Eighteen years later, we continue to share the same concerns. Further, the vocabulary has evolved. We can talk about an Anthropocene: a new geological epoch driven by human actions. As severe as the environmental crisis confronting us remains, the good news is that this new vocabulary acknowledges that we now live in an age of change and that we must prepare for the inevitable challenges facing us. Breeding resilience in our cities in our food production and in our energy and transportation networks has become a necessity and there are encouraging signs in many sectors.

But spare a thought for the Anthropocene’s social implications. The title of Commoner’s 1997 talk was an explicit reference to Lenin’s famous essay, and the environmental crisis for Commoner was unmistakably a human event: it was caused by human actions, but the ultimate measure of its impact was the threat to human health and well-being. As a concept, the Anthropocene is less good here. We are not all exposed to environmental catastrophe equally. Nor are we all susceptible to environmental vulnerabilities in the same ways.

At a 2014 Earth Day function at the University of Wisconsin’s Nelson Institute for Environmental Studies, the author China Miéville spoke about “The Limits of Utopia,” and noted the devil’s bargain in “Anthropocene”:

The very term “Anthropocene,” which gives with one hand, insisting on human drivers of ecological shift, misleads with its implied “We.”

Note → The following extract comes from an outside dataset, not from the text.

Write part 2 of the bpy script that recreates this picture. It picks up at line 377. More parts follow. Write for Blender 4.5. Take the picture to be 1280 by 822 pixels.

“We” are not Tuvalu. “We” are not forced into migration by advancing deserts or retreating waters. Many (likely all) readers of this post are among the privileged, relative few who can lament the almost theoretical/hypothetical hazards confronting us and debate their contexts, outcomes, and solutions. The story is always more complicated, but in Commoner I always found an explicit effort to not lose sight of the signal within the noise. The environmental crisis was a global phenomenon and environmentalism was devoted to human welfare. Thus, he concluded his 1997 talk with a missive to tackle the kind of social change that is so often overlooked when we talk about climate change or other “big” environmental problems. Their source is rarely in the air, soil, or water, but in human actions (and, tragically, human inactions). Even in the context of this new vocabulary, I doubt Commoner’s message would have changed:

We, who are environmental advocates, must find a way—for the sake of the planet and the people who live on it—to join a historic mission to end poverty wherever it exists.